国際都市・横浜市だからこそできる外交もある。

――読者からの質問ですが、「市」というレベルから東アジアの外交に取り組むことはできないだろうか、つまり横浜市として、国の外交とは別の手段で働きかけを行い、政治的・経済的な効果を出していく結果、日本の外交が変わっていくようなことはできないだろうか、という内容です。その点はいかがでしょうか。

代田編集長

【中田】これは、できますし、実際に行っています。

特に横浜市は日本最大の人口を擁する政令指定都市ですから、諸外国とのお付き合いもたくさんありますし、国際都市としての歴史もあります。姉妹都市も8つあります。単なる姉妹都市ということだけにとどまらず、今日的な課題に対して積極的に外交を行う必要があると考えています。それは外国人が多く住む中華街や貿易港を持つ国際都市・横浜の歴史を踏まえると、国際交流の推進は市の発展の重要なポイントと考えているからです。

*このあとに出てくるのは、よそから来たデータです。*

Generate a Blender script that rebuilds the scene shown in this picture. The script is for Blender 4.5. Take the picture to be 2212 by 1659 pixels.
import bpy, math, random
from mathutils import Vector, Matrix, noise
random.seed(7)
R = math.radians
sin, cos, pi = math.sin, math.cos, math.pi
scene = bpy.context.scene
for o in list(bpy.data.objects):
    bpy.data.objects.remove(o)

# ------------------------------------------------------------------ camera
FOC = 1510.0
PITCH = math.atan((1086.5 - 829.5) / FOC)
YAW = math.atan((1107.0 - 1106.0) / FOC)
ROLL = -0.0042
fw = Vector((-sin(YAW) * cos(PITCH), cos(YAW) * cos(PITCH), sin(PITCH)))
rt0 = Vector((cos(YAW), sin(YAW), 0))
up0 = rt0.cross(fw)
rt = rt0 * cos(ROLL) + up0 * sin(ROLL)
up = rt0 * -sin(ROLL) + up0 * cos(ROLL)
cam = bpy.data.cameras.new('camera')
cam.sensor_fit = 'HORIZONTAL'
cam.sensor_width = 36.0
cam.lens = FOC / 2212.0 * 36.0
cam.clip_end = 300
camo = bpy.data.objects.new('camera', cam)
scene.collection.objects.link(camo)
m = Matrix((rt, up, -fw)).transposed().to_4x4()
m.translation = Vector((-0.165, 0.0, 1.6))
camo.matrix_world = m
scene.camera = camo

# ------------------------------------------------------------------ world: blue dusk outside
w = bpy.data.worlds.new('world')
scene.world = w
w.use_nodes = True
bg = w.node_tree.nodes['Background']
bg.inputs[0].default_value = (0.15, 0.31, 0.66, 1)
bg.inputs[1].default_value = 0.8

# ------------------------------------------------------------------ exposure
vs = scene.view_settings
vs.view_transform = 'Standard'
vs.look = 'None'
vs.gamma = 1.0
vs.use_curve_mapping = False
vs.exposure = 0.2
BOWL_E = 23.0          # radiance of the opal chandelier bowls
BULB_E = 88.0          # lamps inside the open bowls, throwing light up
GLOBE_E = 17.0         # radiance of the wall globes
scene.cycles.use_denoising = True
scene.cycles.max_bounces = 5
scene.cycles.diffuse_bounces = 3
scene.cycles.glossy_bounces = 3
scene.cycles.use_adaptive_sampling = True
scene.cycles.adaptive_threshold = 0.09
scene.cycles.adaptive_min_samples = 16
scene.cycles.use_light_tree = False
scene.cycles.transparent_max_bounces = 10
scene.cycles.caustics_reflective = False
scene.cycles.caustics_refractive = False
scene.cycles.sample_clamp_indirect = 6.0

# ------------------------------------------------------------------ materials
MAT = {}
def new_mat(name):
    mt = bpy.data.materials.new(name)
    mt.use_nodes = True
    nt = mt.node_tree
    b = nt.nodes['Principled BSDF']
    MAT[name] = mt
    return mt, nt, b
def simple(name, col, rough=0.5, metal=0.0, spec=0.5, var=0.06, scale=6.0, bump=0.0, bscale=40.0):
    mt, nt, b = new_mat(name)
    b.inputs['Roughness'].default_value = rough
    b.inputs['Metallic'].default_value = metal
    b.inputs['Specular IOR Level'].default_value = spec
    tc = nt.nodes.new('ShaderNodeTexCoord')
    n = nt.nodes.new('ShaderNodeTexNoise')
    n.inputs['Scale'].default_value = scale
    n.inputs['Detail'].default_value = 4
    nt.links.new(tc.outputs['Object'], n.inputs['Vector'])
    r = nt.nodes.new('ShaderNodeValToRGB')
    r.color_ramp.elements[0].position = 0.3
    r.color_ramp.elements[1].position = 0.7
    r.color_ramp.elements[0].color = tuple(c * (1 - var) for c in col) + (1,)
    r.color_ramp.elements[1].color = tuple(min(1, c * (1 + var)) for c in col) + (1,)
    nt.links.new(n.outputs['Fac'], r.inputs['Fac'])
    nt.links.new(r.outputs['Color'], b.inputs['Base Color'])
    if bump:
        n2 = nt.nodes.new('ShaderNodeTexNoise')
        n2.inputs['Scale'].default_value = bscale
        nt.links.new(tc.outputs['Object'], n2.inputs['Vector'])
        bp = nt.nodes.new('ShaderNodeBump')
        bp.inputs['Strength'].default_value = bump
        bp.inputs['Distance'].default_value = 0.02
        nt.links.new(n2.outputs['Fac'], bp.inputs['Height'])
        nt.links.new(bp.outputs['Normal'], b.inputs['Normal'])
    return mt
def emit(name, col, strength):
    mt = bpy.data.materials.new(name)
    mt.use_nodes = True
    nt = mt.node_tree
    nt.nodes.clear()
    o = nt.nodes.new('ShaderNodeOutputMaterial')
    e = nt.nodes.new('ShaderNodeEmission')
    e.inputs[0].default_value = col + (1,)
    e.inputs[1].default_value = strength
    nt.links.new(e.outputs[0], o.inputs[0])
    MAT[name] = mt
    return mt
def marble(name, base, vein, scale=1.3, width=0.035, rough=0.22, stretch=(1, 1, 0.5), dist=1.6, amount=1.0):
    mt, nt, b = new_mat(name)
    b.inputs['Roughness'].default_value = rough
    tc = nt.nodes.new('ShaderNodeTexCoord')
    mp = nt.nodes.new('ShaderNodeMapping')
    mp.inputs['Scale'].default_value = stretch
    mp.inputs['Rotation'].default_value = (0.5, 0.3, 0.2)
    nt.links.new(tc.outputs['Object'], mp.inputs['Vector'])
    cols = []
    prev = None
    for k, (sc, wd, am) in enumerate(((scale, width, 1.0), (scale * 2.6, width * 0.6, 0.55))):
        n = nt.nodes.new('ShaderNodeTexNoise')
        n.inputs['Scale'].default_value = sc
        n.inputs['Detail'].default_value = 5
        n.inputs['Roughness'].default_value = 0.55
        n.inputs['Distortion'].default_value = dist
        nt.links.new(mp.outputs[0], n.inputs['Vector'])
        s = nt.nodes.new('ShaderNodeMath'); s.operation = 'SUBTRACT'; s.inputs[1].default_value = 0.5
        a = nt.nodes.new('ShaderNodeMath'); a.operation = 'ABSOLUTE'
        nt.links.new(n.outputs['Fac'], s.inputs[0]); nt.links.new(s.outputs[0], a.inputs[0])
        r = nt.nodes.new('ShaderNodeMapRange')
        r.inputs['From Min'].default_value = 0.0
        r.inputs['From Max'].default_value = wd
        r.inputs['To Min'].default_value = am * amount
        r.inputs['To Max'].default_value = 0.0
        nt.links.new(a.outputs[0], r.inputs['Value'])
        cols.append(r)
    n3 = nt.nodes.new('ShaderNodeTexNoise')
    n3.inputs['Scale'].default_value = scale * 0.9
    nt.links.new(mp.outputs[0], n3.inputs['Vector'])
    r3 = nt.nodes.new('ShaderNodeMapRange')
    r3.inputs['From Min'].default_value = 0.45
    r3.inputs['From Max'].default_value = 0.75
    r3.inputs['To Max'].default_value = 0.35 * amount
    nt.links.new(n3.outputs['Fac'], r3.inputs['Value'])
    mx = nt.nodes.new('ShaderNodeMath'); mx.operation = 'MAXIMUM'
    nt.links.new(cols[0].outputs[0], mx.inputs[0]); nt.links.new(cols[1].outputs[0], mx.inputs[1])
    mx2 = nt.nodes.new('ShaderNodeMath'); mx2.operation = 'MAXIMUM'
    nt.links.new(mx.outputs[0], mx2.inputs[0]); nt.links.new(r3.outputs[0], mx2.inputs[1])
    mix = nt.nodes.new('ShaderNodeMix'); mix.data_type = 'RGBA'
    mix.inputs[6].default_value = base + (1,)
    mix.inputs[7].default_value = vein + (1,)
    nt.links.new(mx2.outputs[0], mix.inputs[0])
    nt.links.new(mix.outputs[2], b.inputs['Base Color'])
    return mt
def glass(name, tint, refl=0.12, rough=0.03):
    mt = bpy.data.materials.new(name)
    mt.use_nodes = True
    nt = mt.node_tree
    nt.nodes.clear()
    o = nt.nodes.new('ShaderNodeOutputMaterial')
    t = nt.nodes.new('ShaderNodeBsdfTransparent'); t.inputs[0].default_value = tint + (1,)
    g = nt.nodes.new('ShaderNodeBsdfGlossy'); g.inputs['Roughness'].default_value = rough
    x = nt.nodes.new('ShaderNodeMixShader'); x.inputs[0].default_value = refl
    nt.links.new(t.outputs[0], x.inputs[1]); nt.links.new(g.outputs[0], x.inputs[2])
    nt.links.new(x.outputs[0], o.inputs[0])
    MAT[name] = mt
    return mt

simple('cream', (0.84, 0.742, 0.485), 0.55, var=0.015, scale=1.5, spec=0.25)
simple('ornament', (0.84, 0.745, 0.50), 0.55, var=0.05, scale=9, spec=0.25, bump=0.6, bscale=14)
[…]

そこで、日中両国は難しい関係にありますが、私は今年(2006年)の5月に北京市とパートナー都市提携を結んできました。間もなくオリンピックをやる北京市と、お互いのスポーツ、文化等について交流をしていくということを決めました。

その足で今度は韓国に行きまして、釜山広域市とのパートナー都市協定を結んで、お互いがもっと行き来をするために釜山と羽田空港の間で直接飛行機が飛べるよう、それぞれの市が政府に働きかけていこうということになりました。

さらに釜山から今度は台湾に行きまして、台北市ともパートナー提携を結びました。台北市とは、横浜市に近い羽田空港からの行き来の再開も重要であるし、文化・芸術交流や、子どもたちの交流も深めていこうと考えています。台湾から子どもたちが日本にかなり来たがっている。横浜からも相互交流することによって、子どもの時分から国際性を持ち、隣国・近い地域の人たちとのコミュニケーションをしていくような機会をつくっていこうとしていますね。

現在、日本と台湾は国交がありません。これは都市だからこそやっていける外交だと私は思っています。東アジア諸都市との交流は国際都市・横浜だからこそやる必要がある。ある意味では国の外交では難しい部分を市という単位で交流を深めていき、お互いを尊重し合うレベルを保つ。そのためには人間同士が日ごろ付き合ったり、お互いの文化を知らないとだめなんですね。例えば韓流映画などがいろいろ入ってきて、韓国を知ることに役立っているわけですね。逆に、日本についても知ってもらわなければいけない。その基本はやはり人間と人間のつながり、交流ですよね。

国としては台湾と中国と同時に交流できない関係があったりするかもしれないけれども、横浜市はそこを克服していこうとしています。まさにそれが国際都市・横浜の答えになります。